Receipts for the tooth brush you bought, a picture of your mom on
the wall, etc.
But that assumes a dualism so that in the universe where my tooth
brush is yellow (and that is encoded in my brain in that universe),
my mind is not associated with that brain - it is some uncertain
state.
As I see it, it is no different than duplicating someone to both
Washington and Moscow and then when they step outside of the
teleporter box the sight of the capital building, or red square
determines their position.
Now assume you are duplicated in universe X and universe Y, in both
of which which you have an identical mental state. However, in
universe X you have a red car, and in universe Y you have a blue
car. When this memory surfaces, you identify which
universe you are in. Before the memory of the color of your car
surfaced, your mental state was identical and it could be said that
your consciousness supervened on both of them.
But then when the yellowness or redness of my toothbrush enters
my consciousness my mind splits into different universes (the many-
minds interpretation of QM?). In that case there are many
classical beings who call themselves Brent and have some memories
in common. Why not distinguish them by their bodies/brains? Why
think if the mind(s) as being indeterminate and flitting about just
because they are not instantiating awareness of all that is in the
brain?
It follows from the ability to be able to resurrect a person at any
time or any location by making an identical copy.

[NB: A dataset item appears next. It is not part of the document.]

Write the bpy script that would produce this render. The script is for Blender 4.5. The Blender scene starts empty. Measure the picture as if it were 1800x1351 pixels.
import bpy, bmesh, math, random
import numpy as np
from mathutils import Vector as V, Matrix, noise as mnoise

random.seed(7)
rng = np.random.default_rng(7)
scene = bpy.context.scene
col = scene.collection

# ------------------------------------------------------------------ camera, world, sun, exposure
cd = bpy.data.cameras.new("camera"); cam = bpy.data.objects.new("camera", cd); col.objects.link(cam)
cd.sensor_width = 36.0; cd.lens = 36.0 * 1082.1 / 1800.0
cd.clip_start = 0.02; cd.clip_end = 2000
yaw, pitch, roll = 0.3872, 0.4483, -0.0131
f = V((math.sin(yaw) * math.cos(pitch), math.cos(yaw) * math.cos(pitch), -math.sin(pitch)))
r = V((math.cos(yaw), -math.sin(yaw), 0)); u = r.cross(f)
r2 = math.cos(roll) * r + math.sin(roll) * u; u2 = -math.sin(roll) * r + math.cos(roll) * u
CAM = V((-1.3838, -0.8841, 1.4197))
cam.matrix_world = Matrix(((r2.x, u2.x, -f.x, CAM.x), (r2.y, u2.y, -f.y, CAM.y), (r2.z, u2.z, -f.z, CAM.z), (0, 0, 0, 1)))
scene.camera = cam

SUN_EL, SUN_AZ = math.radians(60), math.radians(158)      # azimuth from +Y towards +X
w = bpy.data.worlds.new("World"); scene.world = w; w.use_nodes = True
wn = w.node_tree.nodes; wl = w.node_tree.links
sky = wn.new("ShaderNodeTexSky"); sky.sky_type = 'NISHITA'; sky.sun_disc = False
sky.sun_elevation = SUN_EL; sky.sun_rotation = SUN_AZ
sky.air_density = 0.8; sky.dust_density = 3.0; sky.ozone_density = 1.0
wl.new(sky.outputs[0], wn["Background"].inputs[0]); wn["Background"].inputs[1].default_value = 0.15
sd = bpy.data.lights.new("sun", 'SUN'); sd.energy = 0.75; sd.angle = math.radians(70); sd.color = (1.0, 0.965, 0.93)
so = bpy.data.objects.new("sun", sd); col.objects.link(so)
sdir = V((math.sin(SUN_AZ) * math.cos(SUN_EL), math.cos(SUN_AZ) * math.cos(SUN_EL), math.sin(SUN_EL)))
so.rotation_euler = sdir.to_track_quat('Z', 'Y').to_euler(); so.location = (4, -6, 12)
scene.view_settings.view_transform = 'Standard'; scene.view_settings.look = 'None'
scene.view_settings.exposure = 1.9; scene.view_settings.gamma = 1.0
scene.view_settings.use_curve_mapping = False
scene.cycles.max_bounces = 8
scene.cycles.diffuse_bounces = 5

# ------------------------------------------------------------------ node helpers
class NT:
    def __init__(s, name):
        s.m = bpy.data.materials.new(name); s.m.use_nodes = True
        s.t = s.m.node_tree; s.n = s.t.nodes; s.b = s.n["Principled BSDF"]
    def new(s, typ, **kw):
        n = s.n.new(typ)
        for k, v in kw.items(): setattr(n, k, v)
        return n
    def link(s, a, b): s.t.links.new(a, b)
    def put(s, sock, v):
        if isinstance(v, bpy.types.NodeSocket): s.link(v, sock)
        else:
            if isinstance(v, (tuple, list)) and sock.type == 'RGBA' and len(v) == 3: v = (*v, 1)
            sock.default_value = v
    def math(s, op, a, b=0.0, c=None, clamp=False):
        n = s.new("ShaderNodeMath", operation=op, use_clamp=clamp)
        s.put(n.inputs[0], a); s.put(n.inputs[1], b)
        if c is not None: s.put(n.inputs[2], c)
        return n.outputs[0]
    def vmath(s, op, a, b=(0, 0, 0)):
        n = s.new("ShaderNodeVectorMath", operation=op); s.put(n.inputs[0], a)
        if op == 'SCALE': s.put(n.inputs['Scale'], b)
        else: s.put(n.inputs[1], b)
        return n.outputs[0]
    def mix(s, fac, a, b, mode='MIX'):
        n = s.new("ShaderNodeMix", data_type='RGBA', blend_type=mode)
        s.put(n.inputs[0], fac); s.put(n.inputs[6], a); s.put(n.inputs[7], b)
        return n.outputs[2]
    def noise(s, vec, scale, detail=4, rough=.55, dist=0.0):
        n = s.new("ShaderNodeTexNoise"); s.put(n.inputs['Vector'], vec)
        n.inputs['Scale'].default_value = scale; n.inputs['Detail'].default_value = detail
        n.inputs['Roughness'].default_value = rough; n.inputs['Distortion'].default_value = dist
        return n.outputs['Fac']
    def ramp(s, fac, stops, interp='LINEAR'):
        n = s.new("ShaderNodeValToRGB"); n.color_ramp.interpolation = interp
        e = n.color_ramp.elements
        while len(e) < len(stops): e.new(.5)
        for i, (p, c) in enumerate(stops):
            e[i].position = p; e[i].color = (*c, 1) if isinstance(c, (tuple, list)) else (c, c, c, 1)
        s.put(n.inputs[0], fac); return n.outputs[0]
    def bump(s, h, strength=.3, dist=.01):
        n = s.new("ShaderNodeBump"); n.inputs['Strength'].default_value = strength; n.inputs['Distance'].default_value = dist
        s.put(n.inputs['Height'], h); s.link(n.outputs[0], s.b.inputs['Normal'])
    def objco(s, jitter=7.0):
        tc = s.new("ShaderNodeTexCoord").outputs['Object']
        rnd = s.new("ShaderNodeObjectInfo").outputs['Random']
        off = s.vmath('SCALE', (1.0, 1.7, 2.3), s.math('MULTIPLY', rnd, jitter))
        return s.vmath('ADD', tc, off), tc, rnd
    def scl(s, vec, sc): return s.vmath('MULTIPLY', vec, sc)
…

1. Nothing happens to you between now and the next minute (your
consciousness continues through that time)
2. 30 seconds from now, you will be blown to pieces, but then
nanobots will repair you perfectly such that you don't even notice
(your consciousness continues)
3. You will be blown to pieces, but then nanobots repair you
perfectly (only this time using different matter) you don't notice
and your consciousness continues.
4. You will be blow to pieces but then recreated at another
location in the exact configuration that you were before you were
blown up (From your perspective your surroundings suddenly and
inexplicably changed)
5. You are blown up and then two copies of you are created, one in
your present location and another in a second location. You now
cannot be sure which one you will be.
This is the kind of statement I'm questioning. Who is "you"?
There's an implicit assumption that "you" are conscious thoughts or
observer moments, which are disembodied and so the question becomes
which brain to they supervene on. But why should be reify "you" as
these transient thoughts. Doesn't it make more sense to reify the
body/brain. Sure it can be duplicated, but we know where the
duplicates are and what's in them.
For some short period of time you can be said to be both of them
(until different sensory data is processed and the minds diverge).
6. You are not blown up, but a second duplicate of you is created
elsewhere (as before, your mind can be said to inhabit both of
them, until the mental state diverges)
These are just the same basic examples from Bruno's UDA. Was there
a particular step in the UDA that you disagreed with?
I think what Bruno calls the 323 principle is questionable.
Can I deduce from this that UDA1-7 is understood. This shows already
that either the universe is "little" or physics is (already) a branch
of computer science (even if there is a physical universe).
It doesn't comport with QM. Bruno gets around this by noting that
computationally a classical computer can emulate a quantum system.
But I think that assumes an *isolated* quantum system.
Why?
All real quantum systems big enough to be quasi-classical systems
are impossible to isolate.
But then you have to assume that your brain is some infinite quantum
system (but then comp is false).
So I'm afraid this pushes the substitution level all the way down.
Yes, I'm afraid that will be the case.
If it's all the way down, then as Craig notes, there's really no
difference between emulation and duplication.
But then you are, like Craig, assuming that mechanism is false. This
is my point, if we want primitive matter, comp is false. (or comp
implies no primitive matter, or the falsity of physicalism).